On Friday, a detained Iranian women’s rights advocate, Narges Mohammadi won the 2023 Nobel Peace Prize. Mohammadi, who is one of Iran’s leading human rights activists, has campaigned for women’s rights and the abolishment of the death penalty.
Hailing Mohammadi as a “freedom fighter,” the head of the Norwegian Nobel Committee began her speech by saying, in Farsi, the words for “woman, life, freedom” – one of the slogans of the peaceful protests against the Iranian government.
Berit Reiss-Andersen said in the citation, “The Norwegian Nobel Committee has decided to award the 2023 Nobel Peace Prize to Narges Mohammadi for her fight against the oppression of women in Iran and her fight to promote human rights and freedom for all.”

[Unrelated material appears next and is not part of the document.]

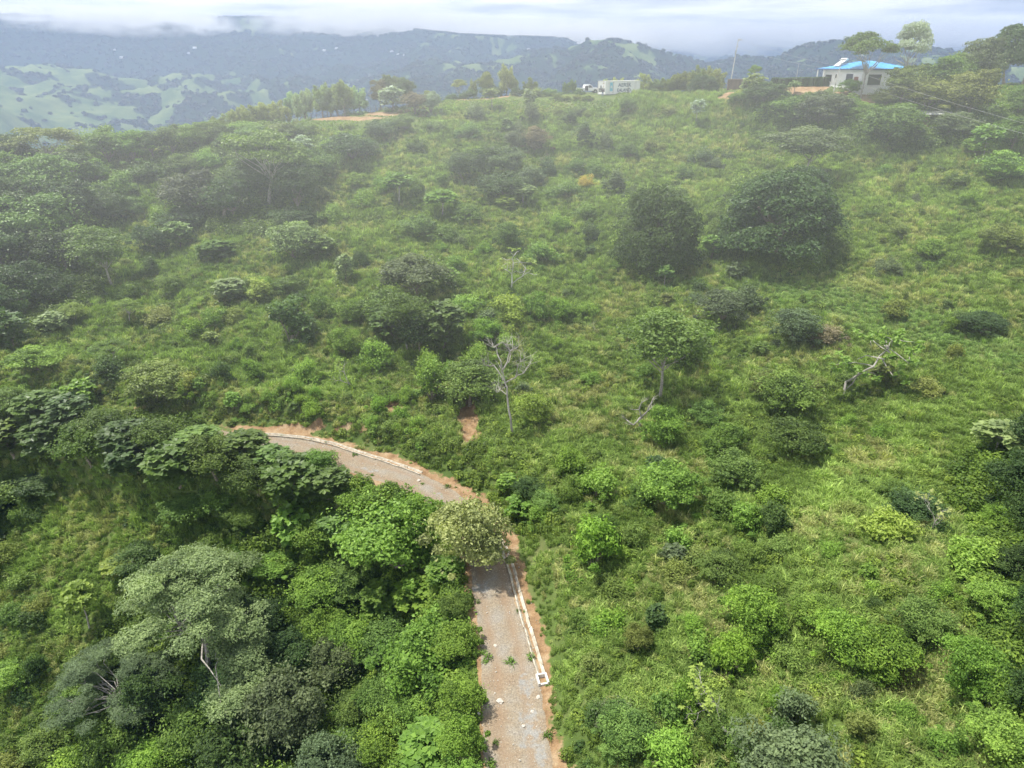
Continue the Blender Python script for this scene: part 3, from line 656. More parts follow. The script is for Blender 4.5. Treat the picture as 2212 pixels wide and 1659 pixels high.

Mohammadi is currently serving numerous sentences in Tehran’s Evin Prison amounting to about 12 years detention, according to the Front Line Defenders rights organization, one of the many periods she has been imprisoned behind bars.
Charges include disseminating propaganda against the state.
She is the deputy head of the Defenders of Human Rights Center, a non-governmental organization led by Shirin Ebadi, the 2003 Nobel Peace Prize laureate.
Mohammadi is the 19th woman to win the 122-year-old prize and the first one since Maria Ressa of the Philippines won the award in 2021 jointly with Russia’s Dmitry Muratov.
The Nobel Peace Prize, worth 11 million Swedish crowns, or about $1 million, will be delivered in Oslo on December 10.